Arnold Community Council announces 2025 AEDC Fellows selections

  • Published
  • By Maj. Gen. (Ret.) Mike Wiedemer
  • Arnold Community Council

The Arnold Community Council has announced three Arnold Engineering Development Complex retirees are joining the AEDC Fellows Program.

Bill Phillips, Ph.D., John Hopf and Dave Duesterhaus will be formally inducted as AEDC Fellows during the ACC banquet later this year.

Phillips was selected as an AEDC Technical Fellow, while Hopf and Duesterhaus were selected as AEDC Lifetime Achievement Fellows. These three individuals are being recognized for their disproportionately positive influence on the state-of-the-art aerospace ground testing and the nation’s aerospace technological prowess.

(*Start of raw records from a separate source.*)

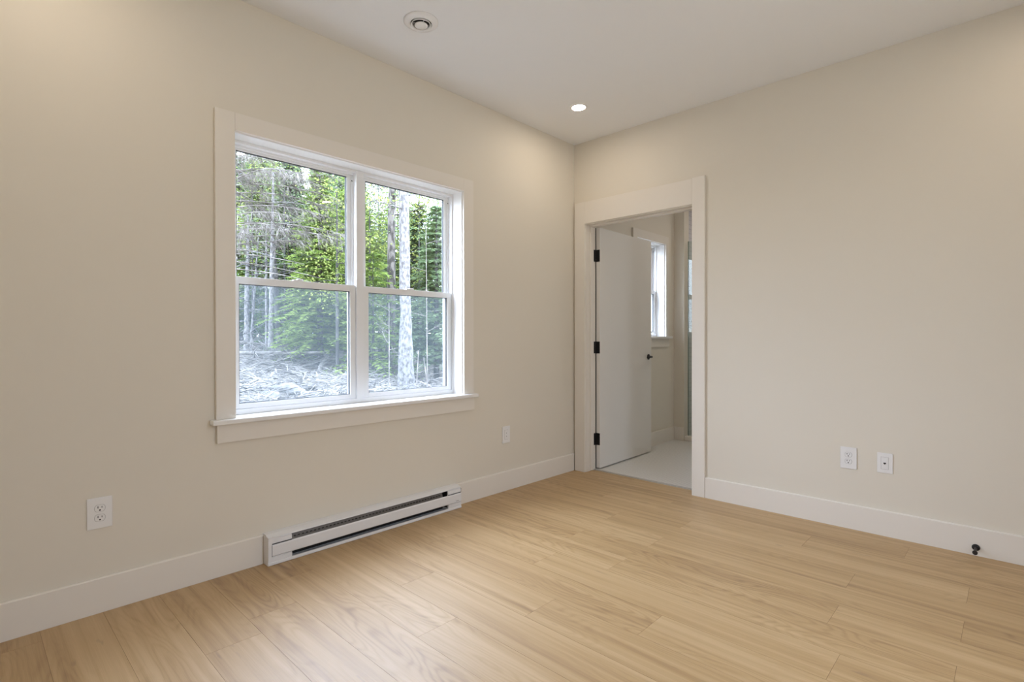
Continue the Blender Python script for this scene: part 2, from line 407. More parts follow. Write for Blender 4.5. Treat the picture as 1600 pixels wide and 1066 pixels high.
# ------------------------------------------------------------------ window builder
def build_window(name, x0, x1, z0, z1, units, cas_l=.092, cas_r=.092, cas_t=.09, cas_thick=.019, stool_l=.115, stool_r=.11, apron=.088, zmeet=1.405, lock=True):
    """x0..x1, z0..z1: clear opening inside the jamb boards; room side is -y; the vinyl frame starts at y=.09"""
    root = tag(empty(name, ((x0+x1)/2, 0, z0)), kind='structure')
    ox = -(x0+x1)/2; oz = -z0
    def put(nm, bm, mat, par=root, off=True, smooth=False):
        for v in bm.verts: v.co += Vector((ox, 0, oz))
        return link(nm, bm, mat, par, smooth=smooth)
    rv = .006
    # jamb boards
    put('jamb', boxes([((x0-.014, -.0005, z0), (x0, .19, z1)), ((x1, -.0005, z0), (x1+.014, .19, z1)), ((x0-.014, -.0005, z1), (x1+.014, .19, z1+.014))]), M_TRIM2)
    # casing: legs and head, eased edges
    ct = cas_thick
    L, R, T = x0-rv-cas_l+.006, x1+rv+cas_r-.006, z1+rv+cas_t-.006
    for nm, a, b in (('casing', (L, -ct, z0), (x0-rv, -.0003, T)), ('casing', (x1+rv, -ct, z0), (R, -.0003, T)), ('casing', (x0-rv+.0002, -ct, z1+rv), (x1+rv-.0002, -.0003, T))):
        bm = bmesh.new(); box(bm, a, b, .0018); put(nm, bm, M_TRIM)
    # stool with horns, and apron
    bm = bmesh.new(); box(bm, (x0-stool_l, -.052, z0-.023), (x1+stool_r, -.0003, z0-.0002), .005, seg=3)
    box(bm, (x0-.0138, -.006, z0-.0185), (x1+.0138, .185, z0-.0004)); put('window_sill', bm, M_TRIM2)
    bm = bmesh.new(); box(bm, (x0-stool_l+.027, -.019, z0-.0235-apron), (x1+stool_r-.012, -.0003, z0-.0235), .0018); put('apron', bm, M_TRIM)
    # vinyl frame
    fy0, fy1 = .090, .168
    W = x1-x0; mul = .046
    fr = []
    fw = .010
    fr += [((x0, fy0, z0), (x0+fw, fy1, z1)), ((x1-fw, fy0, z0), (x1, fy1, z1)), ((x0+fw, fy0, z1-.014), (x1-fw, fy1, z1)), ((x0+fw, fy0, z0), (x1-fw, fy1, z0+.026))]
    fr += [((x0+fw, .118, z1-.024), (x1-fw, fy1, z1-.0135)), ((x0+fw, .128, z1-.034), (x1-fw, .135, z1-.0235))]
    spans = []
    if units == 2:
        mc = (x0+x1)/2; a, b = mc-mul/2+.002, mc+mul/2+.002
        fr += [((a, fy0-.004, z0+.0262), (b, fy1, z1-.0342)), ((a, fy0-.004, z1-.0342), (b, fy1, z1-.0005))]
        spans = [(x0+fw, a), (b, x1-fw)]
    else: spans = [(x0+fw, x1-fw)]
    # centre rib between the two sash tracks
    for a, b in spans:
        fr += [((a, .121, zmeet+.02), (a+.012, .128, z1-.0345)), ((b-.012, .121, zmeet+.02), (b, .128, z1-.0345))]
        fr += [((a, .150, z0+.026), (a+.016, fy1, zmeet)), ((b-.016, .150, z0+.026), (b, fy1, zmeet))]
    bm = boxes(fr, .0012); put('window_frame', bm, M_VINYL)
    for a, b in spans:
        # lower sash (inner track) and upper sash (outer track)
        for nm, yy0, yy1, s0, s1, rail_b, rail_t, stl in (('lower_sash', .0945, .120, z0+.0285, zmeet+.018, .024, .036, .034), ('upper_sash', .1285, .152, zmeet-.018, z1-.0245, .034, .012, .030)):
            g = .0035
            A, B = a+g, b-g
            if nm == 'upper_sash': A += .004; B -= .004
            bm = boxes([((A, yy0, s0), (A+stl, yy1, s1)), ((B-stl, yy0, s0), (B, yy1, s1)), ((A+stl, yy0, s0), (B-stl, yy1, s0+rail_b)), ((A+stl, yy0, s1-rail_t), (B-stl, yy1, s1))], .0012)
            sash = put(nm, bm, M_VINYL)
            # glazing bead, gasket and pane
            gA, gB, gz0, gz1 = A+stl, B-stl, s0+rail_b, s1-rail_t
            ym = (yy0+yy1)/2
            k = .0035
            bm = boxes([((gA, ym-.006, gz0), (gA+k, ym+.006, gz1)), ((gB-k, ym-.006, gz0), (gB, ym+.006, gz1)), ((gA+k, ym-.006, gz0), (gB-k, ym+.006, gz0+k)), ((gA+k, ym-.006, gz1-k), (gB-k, ym+.006, gz1))])
            put('gasket', bm, M_GASKET, sash)
            bm = bmesh.new(); vs = [bm.verts.new(p) for p in ((gA+k, ym, gz0+k), (gB-k, ym, gz0+k), (gB-k, ym, gz1-k), (gA+k, ym, gz1-k))]; bm.faces.new(vs)
            put('glass_pane', bm, M_GLASS, sash)
            if nm == 'lower_sash' and lock:
                bm = bmesh.new(); mx = (A+B)/2
                box(bm, (mx-.028, .096, s1-.001), (mx+.028, .118, s1+.006), .002); box(bm, (mx-.006, .090, s1+.005), (mx+.022, .112, s1+.011), .002)
                put('sash_lock', bm, M_VINYL, sash)
        # insect screen outside the lower half
        bm = boxes([((a+.004, .158, z0+.027), (a+.018, .166, zmeet)), ((b-.018, .158, z0+.027), (b-.004, .166, zmeet)), ((a+.018, .158, z0+.027), (b-.018, .166, z0+.040)), ((a+.018, .158, zmeet-.012), (b-.018, .166, zmeet))])
        sc = put('screen_frame', bm, M_VINYL)
        bm = bmesh.new(); vs = [bm.verts.new(p) for p in ((a+.018, .162, z0+.04), (b-.018, .162, z0+.04), (b-.018, .162, zmeet-.012), (a+.018, .162, zmeet-.012))]; bm.faces.new(vs)
        put('screen_mesh', bm, M_SCREEN, sc)
        bm = bmesh.new(); cyl(bm, (b-.005, .124, z1-.0595), (-1, -1, 0), .0028, .0028, .012, 12)
        put('track_stop', bm, M_GASKET)
    return root
M_TRIM2 = plain('jamb_paint', (.88, .87, .85), .4, spec=.4, bump=.01)
build_window('window_1', -2.677, -1.254, .7355, 2.0965, 2)
build_window('window_2', 1.004, 1.583, 1.13, 2.098, 1, cas_l=.082, cas_r=.062, stool_l=.11, stool_r=.09, apron=.085, zmeet=1.60)
wr_ = build_window('window_added_fill', -2.45, -1.75, .7355, 2.0965, 1); wr_.location.y = Y0; wr_.rotation_euler.z = PI  # invented window, unseen, added to fill the room with daylight

# ------------------------------------------------------------------ door
def build_door():
    root = tag(empty('door_1', (.06, -.58, 0)), kind='structure')
    def put(nm, bm, mat, par=root, smooth=False):
        if par is root:
            for v in bm.verts: v.co -= Vector((.06, -.58, 0))
        return link(nm, bm, mat, par, smooth=smooth)
    jl, jr, jt = -.125, -1.040, 2.052
    put('door_frame', boxes([((-.0005, jl, .0005), (.130, DY1-.0005, jt)), ((-.0005, DY0+.0005, .0005), (.130, jr, jt)), ((-.0005, DY0+.0005, jt), (.130, DY1-.0005, DZ-.0005)),
                             ((.048, jl-.011, .0075), (.090, jl-.0002, jt-.011)), ((.048, jr+.0002, .0075), (.090, jr+.011, jt-.011)), ((.048, jr+.0002, jt-.011), (.090, jl-.0002, jt-.0002))], .0009), M_TRIM)
    ct = .019
    for a, b in (((-ct, -.1195, .0005), (-.0003, -.0205, 2.24)), ((-ct, -1.1375, .0005), (-.0003, -1.0455, 2.243)), ((-ct, -1.0452, 2.0575), (-.0003, -.1198, 2.238))):
        bm = bmesh.new(); box(bm, a, b, .0018); put('casing', bm, M_TRIM)
    # casing on the bathroom side
    for a, b in (((.1303, -.1195, .005), (.146, -.035, 2.14)), ((.1303, -1.13, .005), (.146, -1.0455, 2.14)), ((.1303, -1.0452, 2.0575), (.146, -.1198, 2.14))):
        bm = bmesh.new(); box(bm, a, b, .0018); put('casing', bm, M_TRIM)
    # leaf, hinged at the left jamb and swung into the bathroom
    leaf_w, th = .908, .036
    hinge = Vector((.1392, -.1278, 0)); ang = math.radians(1.4)
    bm = bmesh.new(); box(bm, (0, -th, .014), (leaf_w, 0, 2.046), .0012)
    leaf = link('door_leaf', bm, M_DOOR, root); leaf.location = hinge - Vector((.06, -.58, 0)); leaf.rotation_euler = (0, 0, ang)
    # lever handle on the visible face
    hx, hz = leaf_w-.060, .932
    bm = bmesh.new()
    lathe(bm, (hx, -th-.0002, hz), (0, -1, 0), [(.0, 0), (.0265, 0), (.0265, .005), (.024, .0075), (.011, .0085), (.0095, .0115), (.0095, .040), (.0, .0405)], 40)
    tube(bm, [(hx+.004, -th-.036, hz), (hx-.01, -th-.044, hz), (hx-.05, -th-.047, hz), (hx-.105, -th-.046, hz-.001)], [.0085, .0085, .0078, .0066], 14)
    link('door_handle', bm, M_BLACK, leaf, smooth=True)
    bm = bmesh.new()
    lathe(bm, (hx, .0002, hz), (0, 1, 0), [(.0, 0), (.0265, 0), (.0265, .005), (.024, .0075), (.011, .0085), (.0095, .040), (.0, .0405)], 40)
    tube(bm, [(hx+.004, .036, hz), (hx-.01, .044, hz), (hx-.05, .047, hz), (hx-.105, .046, hz-.001)], [.0085, .0085, .0078, .0066], 14)
    link('door_handle', bm, M_BLACK, leaf, smooth=True)
    bm = bmesh.new(); box(bm, (leaf_w-.0002, -th/2-.0125, hz-.028), (leaf_w+.0012, -th/2+.0125, hz+.028), .0005); box(bm, (leaf_w+.001, -th/2-.006, hz-.009), (leaf_w+.010, -th/2+.006, hz+.009), .002)
    link('latch', bm, M_BLACK, leaf)
    put('hinge_gap_shade', boxes([((.1302, -.1262, .012), (.1386, -.1196, 2.046))]), M_BLACK)  # black strip standing in for the shade in the hinge-side gap
    for z in (.258, 1.034, 1.809):
        bm = bmesh.new()
        hh = .050
        # knuckle barrel in five segments
        for i in range(5):
            cyl(bm, (.1335, -.1262, z-hh+i*.02+.0006), (0, 0, 1), .0058, .0058, .0188, 18)
        cyl(bm, (.1335, -.1262, z-hh-.003), (0, 0, 1), .0035, .005, .003, 14); cyl(bm, (.1335, -.1262, z+hh), (0, 0, 1), .005, .0035, .003, 14)
        box(bm, (.0935, -.1272, z-hh), (.1305, -.1252, z+hh), .0006)
        box(bm, (.1350, -.164, z-hh), (.1390, -.1268, z+hh), .0006)
        for dz in (-.033, 0, .033):
            cyl(bm, (.108+.006*(dz == 0), -.1272, z+dz), (0, -1, 0), .004, .0034, .0008, 12)
        put('hinge', bm, M_BLACK)
    return root
build_door()

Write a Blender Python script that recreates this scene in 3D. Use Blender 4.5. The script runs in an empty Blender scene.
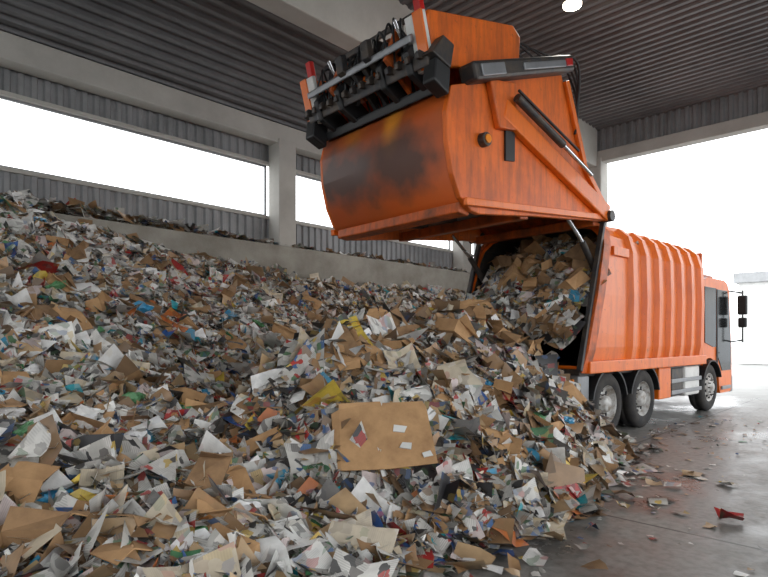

 Phillips directly supported AEDC for 34 years as an engineering specialist and physicist. He advanced the state-of-the-art associated with signature modeling and measurement for both AEDC and the nation through his work as a lead investigator for infrared and visible spectrum system measurement programs. His design, development and implementation of spectral models and codes were used by multiple government agencies and defense contractors to ensure system development success.

Hopf directly supported AEDC for 39 years culminating as the subject matter expert for the 716th Test Squadron. He was the lead wind tunnel test engineer responsible for improving productivity, efficiency and safety of virtually every wind tunnel at AEDC during his career. His improvements of captive trajectory systems at AEDC, for example, greatly reduced the risk of catastrophic failures of first-time munitions releases from aircraft. As a result of his national reputation, he was selected to support NASA’s highly visible and sensitive Columbia Accident Investigation Board.

Duesterhaus directly supported AEDC for 42 years beginning as an analysis and design engineer and finishing his career as lead for the Technology Division. In between, he served as director of the National Full-Scale Aerodynamics Complex and Ground Test Representative at the Office of the Secretary of Defense Director of Operational Test and Evaluation. Since retiring, Duesterhaus has served as the ACC vice president and president and, for the last nine years, has been the lead for developing, documenting and delivering advocacy teams to ensure the Pentagon and Congress understand the importance of AEDC and policy initiatives necessary to preserve AEDC’s critical national missions.

The AEDC Fellows program, established in 1989, recognizes AEDC personnel who have made substantial and exceptionally distinguished contributions to the nation’s aerospace ground testing capability. Phillips, Hopf and Duesterhaus represent the 121st, 122nd and 123rd AEDC Fellows selected since the program’s inception.